GOAL OF THE EXERCISE:
Find the line with "Model this scene" and the line with "COL = SC.collection", then repeat both of them and every line in between exactly. Omit the pictures.

#### GIVEN RECORDS

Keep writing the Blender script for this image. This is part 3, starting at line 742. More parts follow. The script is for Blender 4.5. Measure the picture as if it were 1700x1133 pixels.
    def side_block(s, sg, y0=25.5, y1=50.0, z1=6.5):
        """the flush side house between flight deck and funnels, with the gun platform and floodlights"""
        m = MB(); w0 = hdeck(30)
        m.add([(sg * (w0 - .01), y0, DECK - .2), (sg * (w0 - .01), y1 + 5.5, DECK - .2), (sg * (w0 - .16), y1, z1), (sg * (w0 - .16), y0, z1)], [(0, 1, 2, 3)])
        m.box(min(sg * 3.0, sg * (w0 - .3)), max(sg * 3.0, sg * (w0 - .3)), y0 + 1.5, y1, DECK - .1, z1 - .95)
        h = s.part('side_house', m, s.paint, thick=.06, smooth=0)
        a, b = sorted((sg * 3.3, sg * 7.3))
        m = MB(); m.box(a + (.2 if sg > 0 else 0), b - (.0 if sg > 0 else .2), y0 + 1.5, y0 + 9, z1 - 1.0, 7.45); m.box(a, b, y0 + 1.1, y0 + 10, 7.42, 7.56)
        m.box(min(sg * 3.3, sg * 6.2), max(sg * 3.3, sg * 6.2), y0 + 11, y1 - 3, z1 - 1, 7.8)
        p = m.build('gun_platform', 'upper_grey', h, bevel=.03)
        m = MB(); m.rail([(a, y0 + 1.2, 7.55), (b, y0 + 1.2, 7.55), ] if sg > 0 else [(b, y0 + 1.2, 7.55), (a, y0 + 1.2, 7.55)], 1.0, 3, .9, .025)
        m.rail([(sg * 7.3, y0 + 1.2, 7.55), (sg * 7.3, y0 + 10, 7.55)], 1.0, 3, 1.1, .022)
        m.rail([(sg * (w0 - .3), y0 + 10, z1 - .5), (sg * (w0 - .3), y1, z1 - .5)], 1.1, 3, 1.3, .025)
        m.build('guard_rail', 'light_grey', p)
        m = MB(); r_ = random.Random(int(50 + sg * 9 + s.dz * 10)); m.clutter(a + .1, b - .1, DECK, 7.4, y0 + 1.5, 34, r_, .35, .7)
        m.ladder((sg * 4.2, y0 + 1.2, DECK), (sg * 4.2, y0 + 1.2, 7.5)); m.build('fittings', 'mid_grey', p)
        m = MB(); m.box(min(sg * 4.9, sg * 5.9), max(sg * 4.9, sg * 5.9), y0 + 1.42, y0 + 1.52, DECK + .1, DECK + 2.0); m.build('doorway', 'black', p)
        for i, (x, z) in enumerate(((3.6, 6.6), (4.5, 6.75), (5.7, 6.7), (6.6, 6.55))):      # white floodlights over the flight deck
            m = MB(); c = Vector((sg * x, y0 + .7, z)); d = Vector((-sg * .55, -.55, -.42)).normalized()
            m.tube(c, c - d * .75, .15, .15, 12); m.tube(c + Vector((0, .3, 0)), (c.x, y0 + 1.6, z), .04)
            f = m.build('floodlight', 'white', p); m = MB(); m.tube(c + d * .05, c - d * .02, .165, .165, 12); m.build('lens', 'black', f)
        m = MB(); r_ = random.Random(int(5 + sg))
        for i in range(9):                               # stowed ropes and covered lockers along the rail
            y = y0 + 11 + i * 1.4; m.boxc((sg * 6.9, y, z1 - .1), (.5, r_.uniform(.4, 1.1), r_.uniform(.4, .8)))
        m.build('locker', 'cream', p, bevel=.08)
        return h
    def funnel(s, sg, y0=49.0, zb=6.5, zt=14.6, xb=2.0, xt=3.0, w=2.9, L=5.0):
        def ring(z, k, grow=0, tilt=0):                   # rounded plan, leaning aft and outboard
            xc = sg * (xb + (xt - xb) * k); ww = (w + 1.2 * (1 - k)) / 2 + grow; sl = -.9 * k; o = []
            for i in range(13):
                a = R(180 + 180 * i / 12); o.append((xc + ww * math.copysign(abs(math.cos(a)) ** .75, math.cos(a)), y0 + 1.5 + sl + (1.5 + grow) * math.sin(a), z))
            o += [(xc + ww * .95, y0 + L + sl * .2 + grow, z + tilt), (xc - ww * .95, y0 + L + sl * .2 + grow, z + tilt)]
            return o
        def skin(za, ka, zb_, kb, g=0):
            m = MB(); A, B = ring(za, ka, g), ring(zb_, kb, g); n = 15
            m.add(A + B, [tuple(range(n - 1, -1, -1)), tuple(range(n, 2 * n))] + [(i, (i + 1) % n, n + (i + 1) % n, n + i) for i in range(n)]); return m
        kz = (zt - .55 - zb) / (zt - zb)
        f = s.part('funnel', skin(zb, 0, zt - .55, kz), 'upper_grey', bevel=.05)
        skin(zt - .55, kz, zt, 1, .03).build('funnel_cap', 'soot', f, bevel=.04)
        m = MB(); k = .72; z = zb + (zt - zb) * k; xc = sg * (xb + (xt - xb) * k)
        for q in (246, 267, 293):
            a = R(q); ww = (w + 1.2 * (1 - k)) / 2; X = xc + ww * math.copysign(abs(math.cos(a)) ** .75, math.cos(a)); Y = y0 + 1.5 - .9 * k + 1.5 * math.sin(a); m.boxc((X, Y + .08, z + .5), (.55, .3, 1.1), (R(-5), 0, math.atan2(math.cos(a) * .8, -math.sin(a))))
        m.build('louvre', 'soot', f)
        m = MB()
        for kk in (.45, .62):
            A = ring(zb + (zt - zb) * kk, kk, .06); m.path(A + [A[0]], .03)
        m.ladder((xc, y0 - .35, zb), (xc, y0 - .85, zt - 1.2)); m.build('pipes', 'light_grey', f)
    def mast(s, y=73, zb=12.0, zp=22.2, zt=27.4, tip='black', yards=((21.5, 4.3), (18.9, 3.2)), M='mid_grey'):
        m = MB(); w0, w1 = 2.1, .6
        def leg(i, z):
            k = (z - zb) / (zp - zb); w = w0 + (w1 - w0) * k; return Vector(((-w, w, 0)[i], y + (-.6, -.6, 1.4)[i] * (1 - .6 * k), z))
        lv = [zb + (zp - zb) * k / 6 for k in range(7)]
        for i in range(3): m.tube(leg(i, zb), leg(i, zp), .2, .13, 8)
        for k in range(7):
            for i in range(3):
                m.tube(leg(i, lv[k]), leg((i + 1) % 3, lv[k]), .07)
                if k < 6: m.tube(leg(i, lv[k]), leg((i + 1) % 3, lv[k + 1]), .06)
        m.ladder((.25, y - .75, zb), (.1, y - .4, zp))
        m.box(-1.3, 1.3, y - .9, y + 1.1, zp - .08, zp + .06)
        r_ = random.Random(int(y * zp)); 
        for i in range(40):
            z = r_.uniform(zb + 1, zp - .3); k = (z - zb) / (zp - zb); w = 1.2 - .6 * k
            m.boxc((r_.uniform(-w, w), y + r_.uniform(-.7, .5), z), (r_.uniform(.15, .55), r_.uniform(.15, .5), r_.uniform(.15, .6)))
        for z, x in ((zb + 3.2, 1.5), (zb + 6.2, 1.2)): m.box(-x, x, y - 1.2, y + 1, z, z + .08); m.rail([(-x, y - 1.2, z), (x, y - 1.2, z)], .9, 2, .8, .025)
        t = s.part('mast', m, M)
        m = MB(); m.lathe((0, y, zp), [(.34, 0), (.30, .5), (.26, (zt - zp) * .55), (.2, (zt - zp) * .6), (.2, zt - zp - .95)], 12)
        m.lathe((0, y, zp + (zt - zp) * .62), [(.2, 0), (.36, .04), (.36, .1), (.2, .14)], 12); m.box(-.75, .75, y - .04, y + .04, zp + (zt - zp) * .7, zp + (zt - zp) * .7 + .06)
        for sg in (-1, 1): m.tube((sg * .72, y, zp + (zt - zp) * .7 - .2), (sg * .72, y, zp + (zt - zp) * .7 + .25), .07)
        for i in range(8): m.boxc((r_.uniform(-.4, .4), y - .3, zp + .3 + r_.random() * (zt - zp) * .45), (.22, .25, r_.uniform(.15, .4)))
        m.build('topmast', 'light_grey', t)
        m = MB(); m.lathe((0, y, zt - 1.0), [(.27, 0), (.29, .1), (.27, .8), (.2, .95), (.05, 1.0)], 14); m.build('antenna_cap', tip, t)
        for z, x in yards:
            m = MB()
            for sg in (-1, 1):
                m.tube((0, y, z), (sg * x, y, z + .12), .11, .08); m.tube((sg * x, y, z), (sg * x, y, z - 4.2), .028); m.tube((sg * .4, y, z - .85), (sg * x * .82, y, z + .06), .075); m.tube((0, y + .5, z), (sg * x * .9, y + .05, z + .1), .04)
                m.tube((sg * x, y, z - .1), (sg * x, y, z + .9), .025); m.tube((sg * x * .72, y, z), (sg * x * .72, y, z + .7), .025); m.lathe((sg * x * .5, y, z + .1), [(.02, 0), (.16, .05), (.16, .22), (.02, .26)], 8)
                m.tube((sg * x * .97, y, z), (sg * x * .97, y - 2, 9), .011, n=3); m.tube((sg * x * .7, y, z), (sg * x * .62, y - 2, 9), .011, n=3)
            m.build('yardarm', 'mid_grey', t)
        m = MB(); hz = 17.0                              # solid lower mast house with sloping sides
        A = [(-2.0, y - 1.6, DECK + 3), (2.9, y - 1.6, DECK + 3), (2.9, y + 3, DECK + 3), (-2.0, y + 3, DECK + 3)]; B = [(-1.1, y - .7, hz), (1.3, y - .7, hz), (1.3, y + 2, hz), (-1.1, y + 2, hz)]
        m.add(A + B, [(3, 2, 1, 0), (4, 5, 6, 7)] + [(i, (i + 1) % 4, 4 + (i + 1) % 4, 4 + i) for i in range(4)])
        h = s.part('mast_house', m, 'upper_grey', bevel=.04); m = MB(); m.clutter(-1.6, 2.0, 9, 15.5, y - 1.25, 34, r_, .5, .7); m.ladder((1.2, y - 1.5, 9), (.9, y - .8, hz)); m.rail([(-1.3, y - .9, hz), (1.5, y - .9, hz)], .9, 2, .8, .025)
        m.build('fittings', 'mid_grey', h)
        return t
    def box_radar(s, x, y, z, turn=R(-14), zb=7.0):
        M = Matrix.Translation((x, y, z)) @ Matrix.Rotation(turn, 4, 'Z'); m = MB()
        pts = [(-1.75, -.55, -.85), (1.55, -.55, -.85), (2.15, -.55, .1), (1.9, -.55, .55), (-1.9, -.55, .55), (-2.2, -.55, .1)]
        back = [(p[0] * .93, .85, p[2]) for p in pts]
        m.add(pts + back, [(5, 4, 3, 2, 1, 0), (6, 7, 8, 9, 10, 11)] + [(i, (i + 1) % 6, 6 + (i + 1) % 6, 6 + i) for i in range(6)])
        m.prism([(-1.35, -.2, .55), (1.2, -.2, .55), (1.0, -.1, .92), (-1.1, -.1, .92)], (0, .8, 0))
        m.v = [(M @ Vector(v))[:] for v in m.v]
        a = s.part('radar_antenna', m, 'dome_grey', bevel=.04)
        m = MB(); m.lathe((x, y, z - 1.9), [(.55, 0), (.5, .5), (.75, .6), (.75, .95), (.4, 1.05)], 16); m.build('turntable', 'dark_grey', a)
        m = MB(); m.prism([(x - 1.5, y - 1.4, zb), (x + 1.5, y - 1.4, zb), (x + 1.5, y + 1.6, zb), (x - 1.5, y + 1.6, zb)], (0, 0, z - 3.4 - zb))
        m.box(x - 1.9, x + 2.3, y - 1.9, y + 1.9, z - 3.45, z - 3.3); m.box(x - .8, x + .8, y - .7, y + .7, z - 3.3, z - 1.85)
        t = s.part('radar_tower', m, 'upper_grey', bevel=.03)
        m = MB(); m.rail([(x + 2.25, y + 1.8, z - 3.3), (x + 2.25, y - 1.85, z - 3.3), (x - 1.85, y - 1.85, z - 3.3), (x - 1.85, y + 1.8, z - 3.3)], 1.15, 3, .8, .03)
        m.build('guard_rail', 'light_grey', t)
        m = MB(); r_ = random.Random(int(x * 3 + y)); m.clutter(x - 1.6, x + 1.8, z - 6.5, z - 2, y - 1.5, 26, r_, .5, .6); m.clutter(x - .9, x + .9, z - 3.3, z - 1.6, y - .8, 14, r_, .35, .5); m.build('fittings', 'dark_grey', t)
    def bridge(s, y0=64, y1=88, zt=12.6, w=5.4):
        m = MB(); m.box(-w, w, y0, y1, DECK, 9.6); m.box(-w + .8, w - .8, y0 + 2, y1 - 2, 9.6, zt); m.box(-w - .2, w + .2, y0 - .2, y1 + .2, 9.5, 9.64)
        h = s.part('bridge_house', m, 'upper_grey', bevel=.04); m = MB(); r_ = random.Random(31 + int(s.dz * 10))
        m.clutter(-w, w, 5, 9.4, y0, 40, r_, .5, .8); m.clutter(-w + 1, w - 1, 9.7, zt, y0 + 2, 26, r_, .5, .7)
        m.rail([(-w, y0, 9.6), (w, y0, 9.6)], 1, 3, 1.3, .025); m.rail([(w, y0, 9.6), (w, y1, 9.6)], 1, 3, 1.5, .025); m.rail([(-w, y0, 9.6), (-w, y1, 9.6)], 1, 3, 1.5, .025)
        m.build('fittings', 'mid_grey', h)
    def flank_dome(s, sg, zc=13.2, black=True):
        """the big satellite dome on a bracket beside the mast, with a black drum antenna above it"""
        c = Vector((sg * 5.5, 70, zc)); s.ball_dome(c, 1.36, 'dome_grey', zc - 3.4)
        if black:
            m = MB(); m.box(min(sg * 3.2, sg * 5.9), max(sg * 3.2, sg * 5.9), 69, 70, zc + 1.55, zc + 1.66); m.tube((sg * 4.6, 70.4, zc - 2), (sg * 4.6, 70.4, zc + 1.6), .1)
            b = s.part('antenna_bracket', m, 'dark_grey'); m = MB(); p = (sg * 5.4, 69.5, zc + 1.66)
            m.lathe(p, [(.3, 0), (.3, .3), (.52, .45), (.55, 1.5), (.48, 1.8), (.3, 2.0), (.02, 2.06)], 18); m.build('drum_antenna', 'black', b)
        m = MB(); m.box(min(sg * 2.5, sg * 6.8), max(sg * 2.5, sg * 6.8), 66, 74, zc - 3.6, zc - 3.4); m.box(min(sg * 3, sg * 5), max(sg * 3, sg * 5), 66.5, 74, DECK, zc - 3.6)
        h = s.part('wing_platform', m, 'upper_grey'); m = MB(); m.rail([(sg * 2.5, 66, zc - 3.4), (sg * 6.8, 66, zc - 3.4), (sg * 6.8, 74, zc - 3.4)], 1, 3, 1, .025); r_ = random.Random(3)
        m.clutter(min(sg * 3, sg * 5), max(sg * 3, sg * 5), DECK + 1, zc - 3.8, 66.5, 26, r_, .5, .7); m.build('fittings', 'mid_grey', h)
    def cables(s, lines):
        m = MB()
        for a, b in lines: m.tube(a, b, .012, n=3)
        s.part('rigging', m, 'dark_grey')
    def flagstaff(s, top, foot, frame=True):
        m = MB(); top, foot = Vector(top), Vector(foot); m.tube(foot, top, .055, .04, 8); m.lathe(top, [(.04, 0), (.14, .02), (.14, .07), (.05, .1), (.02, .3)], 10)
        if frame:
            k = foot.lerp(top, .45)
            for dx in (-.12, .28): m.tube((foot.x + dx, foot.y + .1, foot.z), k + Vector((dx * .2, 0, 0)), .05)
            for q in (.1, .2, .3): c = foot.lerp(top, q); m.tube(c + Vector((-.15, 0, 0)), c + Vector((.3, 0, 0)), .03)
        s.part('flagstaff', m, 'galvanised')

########
#### GIVEN RECORDS

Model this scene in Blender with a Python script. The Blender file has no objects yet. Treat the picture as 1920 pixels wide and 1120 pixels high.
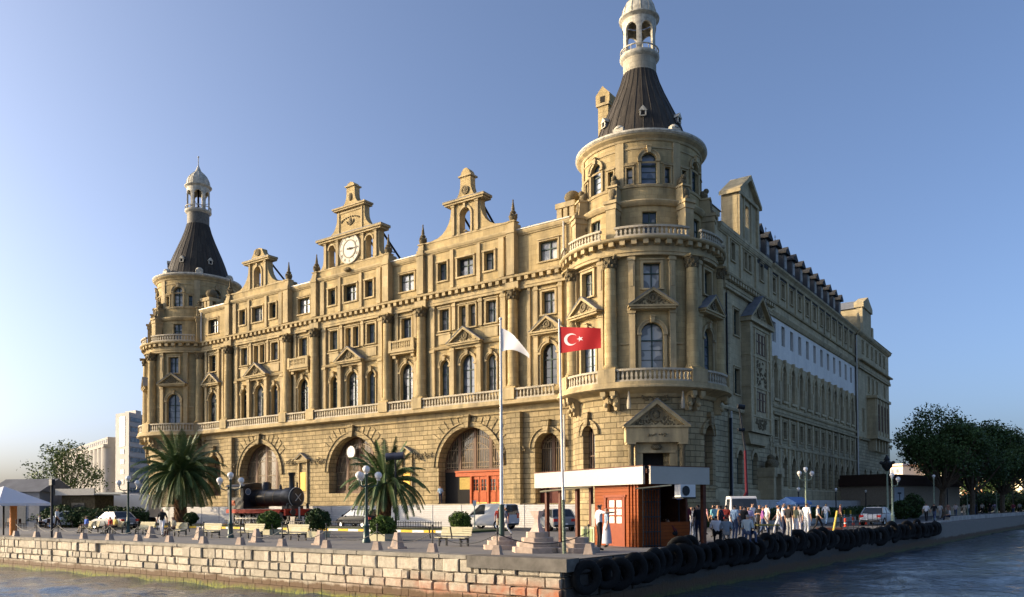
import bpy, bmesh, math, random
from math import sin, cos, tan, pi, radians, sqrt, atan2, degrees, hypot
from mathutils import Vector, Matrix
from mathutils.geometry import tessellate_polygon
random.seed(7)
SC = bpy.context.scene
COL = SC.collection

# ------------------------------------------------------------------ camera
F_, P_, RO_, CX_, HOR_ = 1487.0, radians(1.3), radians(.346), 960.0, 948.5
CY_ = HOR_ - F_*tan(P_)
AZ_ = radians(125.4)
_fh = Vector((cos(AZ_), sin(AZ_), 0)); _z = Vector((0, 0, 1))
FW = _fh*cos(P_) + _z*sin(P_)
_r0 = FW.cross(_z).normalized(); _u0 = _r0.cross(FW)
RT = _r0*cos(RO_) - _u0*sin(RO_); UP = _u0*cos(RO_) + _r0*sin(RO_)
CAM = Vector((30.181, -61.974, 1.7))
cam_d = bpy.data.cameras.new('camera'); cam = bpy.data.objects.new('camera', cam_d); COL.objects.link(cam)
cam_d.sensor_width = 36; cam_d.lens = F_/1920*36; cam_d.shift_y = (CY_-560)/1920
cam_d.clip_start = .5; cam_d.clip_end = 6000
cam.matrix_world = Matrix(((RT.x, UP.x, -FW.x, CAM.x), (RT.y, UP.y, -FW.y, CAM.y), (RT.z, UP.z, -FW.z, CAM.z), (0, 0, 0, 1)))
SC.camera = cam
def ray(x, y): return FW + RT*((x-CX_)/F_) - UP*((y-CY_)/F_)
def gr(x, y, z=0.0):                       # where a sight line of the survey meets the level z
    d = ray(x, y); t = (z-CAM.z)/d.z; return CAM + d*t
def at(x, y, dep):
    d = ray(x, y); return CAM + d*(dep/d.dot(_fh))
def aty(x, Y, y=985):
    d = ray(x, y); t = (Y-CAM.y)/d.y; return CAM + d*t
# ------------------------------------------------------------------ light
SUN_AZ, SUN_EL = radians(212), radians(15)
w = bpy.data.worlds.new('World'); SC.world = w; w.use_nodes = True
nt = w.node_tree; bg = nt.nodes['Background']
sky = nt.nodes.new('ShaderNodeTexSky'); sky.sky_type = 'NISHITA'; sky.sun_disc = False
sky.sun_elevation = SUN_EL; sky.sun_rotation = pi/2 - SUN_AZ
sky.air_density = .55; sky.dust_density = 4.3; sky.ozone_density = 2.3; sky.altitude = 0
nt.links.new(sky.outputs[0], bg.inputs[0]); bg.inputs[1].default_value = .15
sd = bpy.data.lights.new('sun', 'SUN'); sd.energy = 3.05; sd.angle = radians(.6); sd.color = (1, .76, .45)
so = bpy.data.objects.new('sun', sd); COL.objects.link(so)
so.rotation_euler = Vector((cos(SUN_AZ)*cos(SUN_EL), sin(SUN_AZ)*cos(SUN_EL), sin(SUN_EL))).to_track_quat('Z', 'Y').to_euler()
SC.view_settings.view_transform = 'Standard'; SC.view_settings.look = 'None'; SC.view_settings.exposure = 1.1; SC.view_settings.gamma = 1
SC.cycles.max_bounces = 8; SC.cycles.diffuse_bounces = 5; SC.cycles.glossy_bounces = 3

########
#### GIVEN RECORDS

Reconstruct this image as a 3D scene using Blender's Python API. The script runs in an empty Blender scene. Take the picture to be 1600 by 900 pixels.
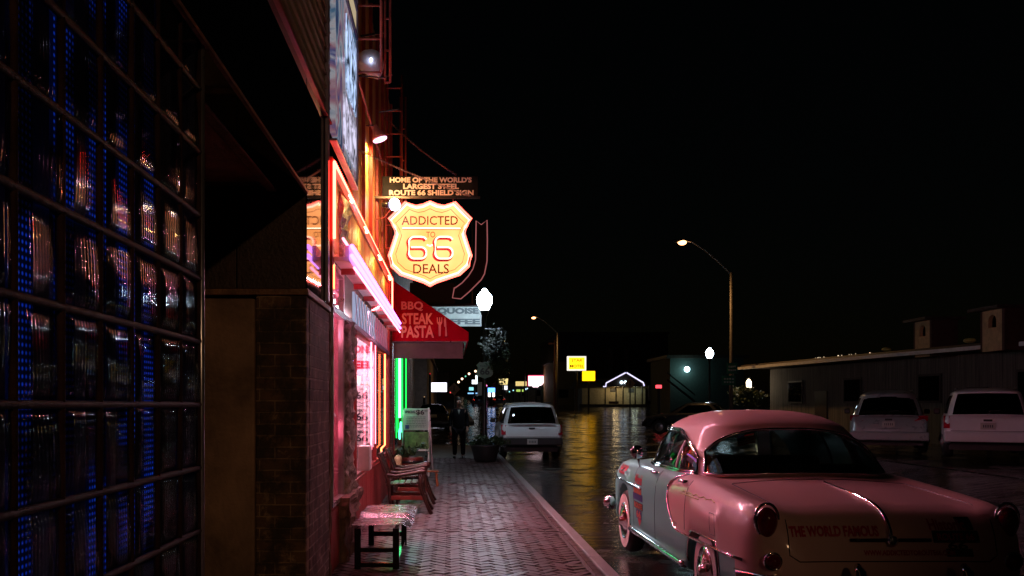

########

ANSWER TO THE TASK:
Model this scene in Blender with a Python script. The Blender file has no objects yet. Treat the picture as 1920 pixels wide and 1120 pixels high.
import bpy, bmesh, math, random
from math import sin, cos, tan, pi, radians, sqrt, atan2, degrees, hypot
from mathutils import Vector, Matrix
from mathutils.geometry import tessellate_polygon
random.seed(7)
SC = bpy.context.scene
COL = SC.collection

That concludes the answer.